What you need to do → Only the lines from the start of the material through the line containing "m = MB(); m.box((.66, YK-.02, ZB-.02), (.70, YK+.02, ZTOP+.08));" are to be extracted, exactly as they appear.
[start Dataset content]
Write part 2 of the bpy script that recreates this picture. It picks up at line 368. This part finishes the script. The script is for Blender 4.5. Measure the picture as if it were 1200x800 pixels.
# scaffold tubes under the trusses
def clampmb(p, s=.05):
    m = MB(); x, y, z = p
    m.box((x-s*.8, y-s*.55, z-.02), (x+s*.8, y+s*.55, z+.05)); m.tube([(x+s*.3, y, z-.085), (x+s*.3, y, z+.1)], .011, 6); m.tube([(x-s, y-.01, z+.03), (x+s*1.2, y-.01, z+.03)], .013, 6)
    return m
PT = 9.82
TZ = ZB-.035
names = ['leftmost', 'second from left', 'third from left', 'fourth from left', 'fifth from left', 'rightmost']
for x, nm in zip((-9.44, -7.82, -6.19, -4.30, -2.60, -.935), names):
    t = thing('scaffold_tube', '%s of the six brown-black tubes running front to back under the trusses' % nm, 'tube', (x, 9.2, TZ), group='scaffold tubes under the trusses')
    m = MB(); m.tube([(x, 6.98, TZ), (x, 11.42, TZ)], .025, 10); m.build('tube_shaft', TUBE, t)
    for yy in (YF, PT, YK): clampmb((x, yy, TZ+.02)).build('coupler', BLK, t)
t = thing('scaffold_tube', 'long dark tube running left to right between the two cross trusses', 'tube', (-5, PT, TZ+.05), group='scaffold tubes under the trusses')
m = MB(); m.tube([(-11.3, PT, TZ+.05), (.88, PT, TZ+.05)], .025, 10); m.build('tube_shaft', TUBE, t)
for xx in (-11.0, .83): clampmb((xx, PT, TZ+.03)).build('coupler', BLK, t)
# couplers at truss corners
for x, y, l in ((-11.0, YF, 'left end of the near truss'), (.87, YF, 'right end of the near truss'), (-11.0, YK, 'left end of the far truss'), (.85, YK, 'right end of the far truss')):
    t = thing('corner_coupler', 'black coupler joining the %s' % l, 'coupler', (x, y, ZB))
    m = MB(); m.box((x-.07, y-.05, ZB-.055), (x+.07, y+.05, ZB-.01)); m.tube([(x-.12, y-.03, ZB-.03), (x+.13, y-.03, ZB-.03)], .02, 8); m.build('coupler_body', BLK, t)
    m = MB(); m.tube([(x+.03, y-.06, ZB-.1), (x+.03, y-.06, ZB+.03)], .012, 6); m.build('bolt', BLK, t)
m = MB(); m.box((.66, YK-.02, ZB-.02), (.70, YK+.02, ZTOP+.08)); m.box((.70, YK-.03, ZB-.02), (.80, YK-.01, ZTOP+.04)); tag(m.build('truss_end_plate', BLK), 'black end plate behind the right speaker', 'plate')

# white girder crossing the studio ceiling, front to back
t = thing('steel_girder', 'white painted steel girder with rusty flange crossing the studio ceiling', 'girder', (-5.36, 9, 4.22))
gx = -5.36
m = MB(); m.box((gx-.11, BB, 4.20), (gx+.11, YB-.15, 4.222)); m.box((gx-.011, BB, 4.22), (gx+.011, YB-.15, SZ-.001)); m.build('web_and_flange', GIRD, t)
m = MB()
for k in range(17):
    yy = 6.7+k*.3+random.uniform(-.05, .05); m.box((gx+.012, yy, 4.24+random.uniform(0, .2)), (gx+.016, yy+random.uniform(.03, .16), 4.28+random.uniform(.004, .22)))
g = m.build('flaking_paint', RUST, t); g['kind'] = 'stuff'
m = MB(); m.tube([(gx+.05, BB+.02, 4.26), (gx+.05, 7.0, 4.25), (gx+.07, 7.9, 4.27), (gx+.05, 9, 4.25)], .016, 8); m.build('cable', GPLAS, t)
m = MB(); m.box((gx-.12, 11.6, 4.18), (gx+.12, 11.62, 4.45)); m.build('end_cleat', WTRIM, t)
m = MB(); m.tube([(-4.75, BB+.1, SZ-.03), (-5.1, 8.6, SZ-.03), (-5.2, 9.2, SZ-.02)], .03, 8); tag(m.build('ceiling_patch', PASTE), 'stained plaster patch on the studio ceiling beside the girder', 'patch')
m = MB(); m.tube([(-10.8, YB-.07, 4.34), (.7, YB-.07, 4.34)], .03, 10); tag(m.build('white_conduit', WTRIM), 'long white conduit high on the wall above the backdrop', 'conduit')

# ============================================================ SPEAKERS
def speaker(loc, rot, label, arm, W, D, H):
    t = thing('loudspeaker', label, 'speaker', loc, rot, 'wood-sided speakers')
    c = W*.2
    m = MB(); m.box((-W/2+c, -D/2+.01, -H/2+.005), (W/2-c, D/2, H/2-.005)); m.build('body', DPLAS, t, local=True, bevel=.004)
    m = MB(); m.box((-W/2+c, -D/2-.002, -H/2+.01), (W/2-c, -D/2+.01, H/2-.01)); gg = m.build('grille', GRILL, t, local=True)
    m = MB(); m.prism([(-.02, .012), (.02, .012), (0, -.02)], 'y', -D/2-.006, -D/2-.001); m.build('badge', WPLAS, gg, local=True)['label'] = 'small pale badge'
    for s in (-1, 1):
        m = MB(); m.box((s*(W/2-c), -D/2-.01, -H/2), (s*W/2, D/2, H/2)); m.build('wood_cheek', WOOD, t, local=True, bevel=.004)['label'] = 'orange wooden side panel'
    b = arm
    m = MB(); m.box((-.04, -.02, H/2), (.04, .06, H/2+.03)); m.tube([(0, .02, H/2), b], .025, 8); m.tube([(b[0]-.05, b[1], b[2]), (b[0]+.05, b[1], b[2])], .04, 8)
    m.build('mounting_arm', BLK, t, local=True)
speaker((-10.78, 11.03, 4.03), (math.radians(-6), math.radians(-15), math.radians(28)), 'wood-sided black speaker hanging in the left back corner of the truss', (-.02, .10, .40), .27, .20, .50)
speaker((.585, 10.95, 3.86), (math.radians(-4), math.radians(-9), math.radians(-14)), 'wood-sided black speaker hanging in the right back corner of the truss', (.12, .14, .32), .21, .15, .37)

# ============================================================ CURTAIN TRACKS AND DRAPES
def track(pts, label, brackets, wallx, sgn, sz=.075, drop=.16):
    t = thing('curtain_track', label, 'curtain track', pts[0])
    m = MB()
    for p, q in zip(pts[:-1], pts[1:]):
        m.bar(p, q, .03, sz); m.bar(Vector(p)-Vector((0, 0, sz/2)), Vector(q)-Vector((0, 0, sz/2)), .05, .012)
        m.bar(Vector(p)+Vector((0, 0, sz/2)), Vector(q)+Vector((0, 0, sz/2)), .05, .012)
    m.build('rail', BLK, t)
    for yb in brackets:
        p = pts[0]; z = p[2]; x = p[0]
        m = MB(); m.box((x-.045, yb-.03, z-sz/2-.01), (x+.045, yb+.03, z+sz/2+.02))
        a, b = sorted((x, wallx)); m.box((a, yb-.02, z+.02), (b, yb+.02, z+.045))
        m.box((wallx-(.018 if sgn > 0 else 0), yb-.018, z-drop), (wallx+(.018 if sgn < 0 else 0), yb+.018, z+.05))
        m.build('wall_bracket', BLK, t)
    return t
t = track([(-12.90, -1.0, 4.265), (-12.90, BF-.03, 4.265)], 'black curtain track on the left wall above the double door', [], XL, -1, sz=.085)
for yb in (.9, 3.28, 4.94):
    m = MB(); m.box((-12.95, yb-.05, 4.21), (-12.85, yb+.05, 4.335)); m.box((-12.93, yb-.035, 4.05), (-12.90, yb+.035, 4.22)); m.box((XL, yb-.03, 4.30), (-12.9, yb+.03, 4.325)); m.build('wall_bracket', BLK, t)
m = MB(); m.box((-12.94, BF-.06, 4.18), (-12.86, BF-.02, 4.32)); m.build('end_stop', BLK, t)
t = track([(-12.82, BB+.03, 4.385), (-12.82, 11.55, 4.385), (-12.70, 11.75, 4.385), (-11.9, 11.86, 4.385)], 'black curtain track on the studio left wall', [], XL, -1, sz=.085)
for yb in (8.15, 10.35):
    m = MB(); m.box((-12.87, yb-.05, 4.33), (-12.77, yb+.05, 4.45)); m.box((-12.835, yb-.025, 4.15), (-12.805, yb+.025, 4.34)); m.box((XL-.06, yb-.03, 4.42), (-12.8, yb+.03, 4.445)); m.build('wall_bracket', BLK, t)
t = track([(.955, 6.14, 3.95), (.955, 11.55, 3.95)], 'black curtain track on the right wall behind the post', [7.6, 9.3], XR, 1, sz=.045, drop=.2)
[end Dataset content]
Result of the task →
Write part 2 of the bpy script that recreates this picture. It picks up at line 368. This part finishes the script. The script is for Blender 4.5. Measure the picture as if it were 1200x800 pixels.
# scaffold tubes under the trusses
def clampmb(p, s=.05):
    m = MB(); x, y, z = p
    m.box((x-s*.8, y-s*.55, z-.02), (x+s*.8, y+s*.55, z+.05)); m.tube([(x+s*.3, y, z-.085), (x+s*.3, y, z+.1)], .011, 6); m.tube([(x-s, y-.01, z+.03), (x+s*1.2, y-.01, z+.03)], .013, 6)
    return m
PT = 9.82
TZ = ZB-.035
names = ['leftmost', 'second from left', 'third from left', 'fourth from left', 'fifth from left', 'rightmost']
for x, nm in zip((-9.44, -7.82, -6.19, -4.30, -2.60, -.935), names):
    t = thing('scaffold_tube', '%s of the six brown-black tubes running front to back under the trusses' % nm, 'tube', (x, 9.2, TZ), group='scaffold tubes under the trusses')
    m = MB(); m.tube([(x, 6.98, TZ), (x, 11.42, TZ)], .025, 10); m.build('tube_shaft', TUBE, t)
    for yy in (YF, PT, YK): clampmb((x, yy, TZ+.02)).build('coupler', BLK, t)
t = thing('scaffold_tube', 'long dark tube running left to right between the two cross trusses', 'tube', (-5, PT, TZ+.05), group='scaffold tubes under the trusses')
m = MB(); m.tube([(-11.3, PT, TZ+.05), (.88, PT, TZ+.05)], .025, 10); m.build('tube_shaft', TUBE, t)
for xx in (-11.0, .83): clampmb((xx, PT, TZ+.03)).build('coupler', BLK, t)
# couplers at truss corners
for x, y, l in ((-11.0, YF, 'left end of the near truss'), (.87, YF, 'right end of the near truss'), (-11.0, YK, 'left end of the far truss'), (.85, YK, 'right end of the far truss')):
    t = thing('corner_coupler', 'black coupler joining the %s' % l, 'coupler', (x, y, ZB))
    m = MB(); m.box((x-.07, y-.05, ZB-.055), (x+.07, y+.05, ZB-.01)); m.tube([(x-.12, y-.03, ZB-.03), (x+.13, y-.03, ZB-.03)], .02, 8); m.build('coupler_body', BLK, t)
    m = MB(); m.tube([(x+.03, y-.06, ZB-.1), (x+.03, y-.06, ZB+.03)], .012, 6); m.build('bolt', BLK, t)
m = MB(); m.box((.66, YK-.02, ZB-.02), (.70, YK+.02, ZTOP+.08)); m.box((.70, YK-.03, ZB-.02), (.80, YK-.01, ZTOP+.04)); tag(m.build('truss_end_plate', BLK), 'black end plate behind the right speaker', 'plate')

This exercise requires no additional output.